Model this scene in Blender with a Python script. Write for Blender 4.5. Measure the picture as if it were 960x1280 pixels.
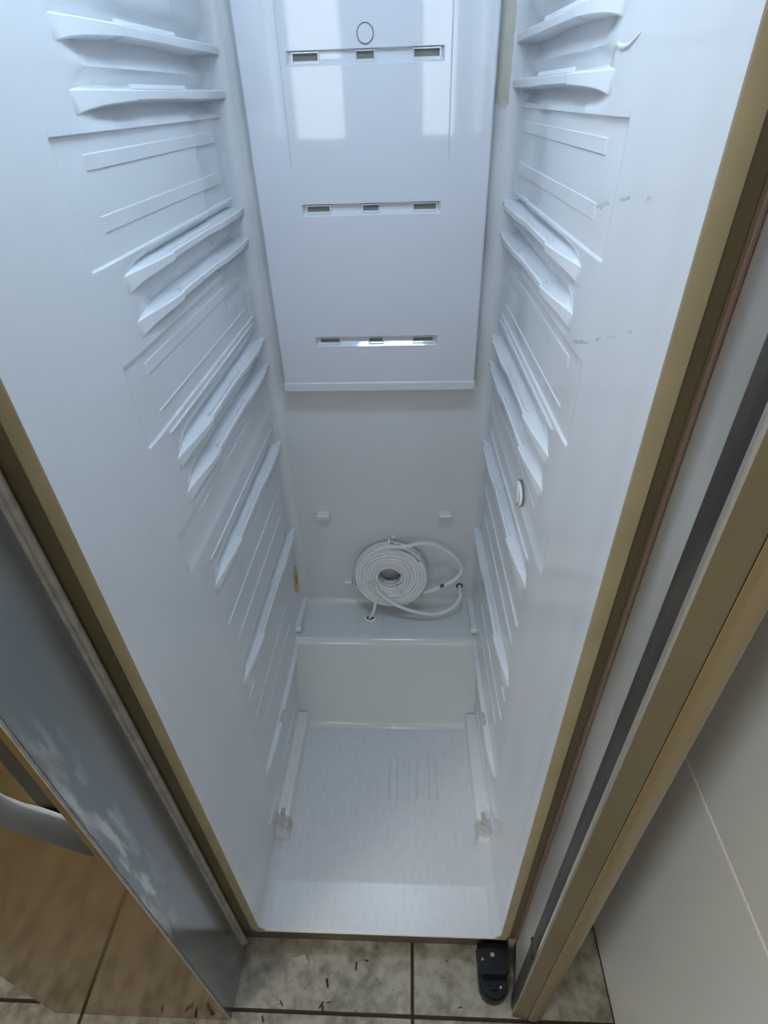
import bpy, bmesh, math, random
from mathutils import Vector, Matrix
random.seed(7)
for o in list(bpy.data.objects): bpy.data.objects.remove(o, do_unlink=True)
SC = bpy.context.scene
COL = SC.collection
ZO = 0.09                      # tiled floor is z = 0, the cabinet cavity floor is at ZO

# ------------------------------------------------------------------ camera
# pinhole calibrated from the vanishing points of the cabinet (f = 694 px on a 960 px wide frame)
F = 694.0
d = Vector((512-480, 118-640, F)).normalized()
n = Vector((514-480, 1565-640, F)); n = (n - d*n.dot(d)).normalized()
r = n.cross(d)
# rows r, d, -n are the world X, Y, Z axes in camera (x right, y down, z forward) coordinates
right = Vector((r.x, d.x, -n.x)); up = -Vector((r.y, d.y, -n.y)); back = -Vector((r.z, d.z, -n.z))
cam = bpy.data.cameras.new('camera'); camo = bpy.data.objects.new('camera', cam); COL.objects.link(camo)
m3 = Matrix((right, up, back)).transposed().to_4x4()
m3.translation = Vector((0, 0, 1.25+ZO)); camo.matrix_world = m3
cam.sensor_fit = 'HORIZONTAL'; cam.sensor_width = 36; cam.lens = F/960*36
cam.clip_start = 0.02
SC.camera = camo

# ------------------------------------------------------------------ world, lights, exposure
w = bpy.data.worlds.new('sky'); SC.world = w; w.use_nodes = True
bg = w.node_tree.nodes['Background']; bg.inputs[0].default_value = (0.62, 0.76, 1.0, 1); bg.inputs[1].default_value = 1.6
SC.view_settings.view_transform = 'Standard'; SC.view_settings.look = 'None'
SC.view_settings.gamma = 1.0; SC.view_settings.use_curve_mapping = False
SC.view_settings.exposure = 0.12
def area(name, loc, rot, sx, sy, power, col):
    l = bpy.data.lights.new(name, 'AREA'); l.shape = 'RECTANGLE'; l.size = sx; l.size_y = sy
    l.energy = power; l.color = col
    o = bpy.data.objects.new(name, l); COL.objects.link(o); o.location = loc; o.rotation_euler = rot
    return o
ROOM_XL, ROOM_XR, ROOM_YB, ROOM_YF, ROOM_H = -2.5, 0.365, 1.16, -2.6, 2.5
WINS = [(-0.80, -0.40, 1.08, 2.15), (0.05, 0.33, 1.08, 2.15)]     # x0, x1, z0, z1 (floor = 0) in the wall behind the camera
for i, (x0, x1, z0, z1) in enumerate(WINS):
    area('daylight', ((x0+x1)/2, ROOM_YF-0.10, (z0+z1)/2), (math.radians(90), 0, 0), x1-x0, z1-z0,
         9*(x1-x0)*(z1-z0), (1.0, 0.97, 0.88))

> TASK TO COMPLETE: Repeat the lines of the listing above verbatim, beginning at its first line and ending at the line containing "floor is at ZO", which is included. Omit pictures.

> ANSWER BELOW:
Model this scene in Blender with a Python script. Write for Blender 4.5. Measure the picture as if it were 960x1280 pixels.
import bpy, bmesh, math, random
from mathutils import Vector, Matrix
random.seed(7)
for o in list(bpy.data.objects): bpy.data.objects.remove(o, do_unlink=True)
SC = bpy.context.scene
COL = SC.collection
ZO = 0.09                      # tiled floor is z = 0, the cabinet cavity floor is at ZO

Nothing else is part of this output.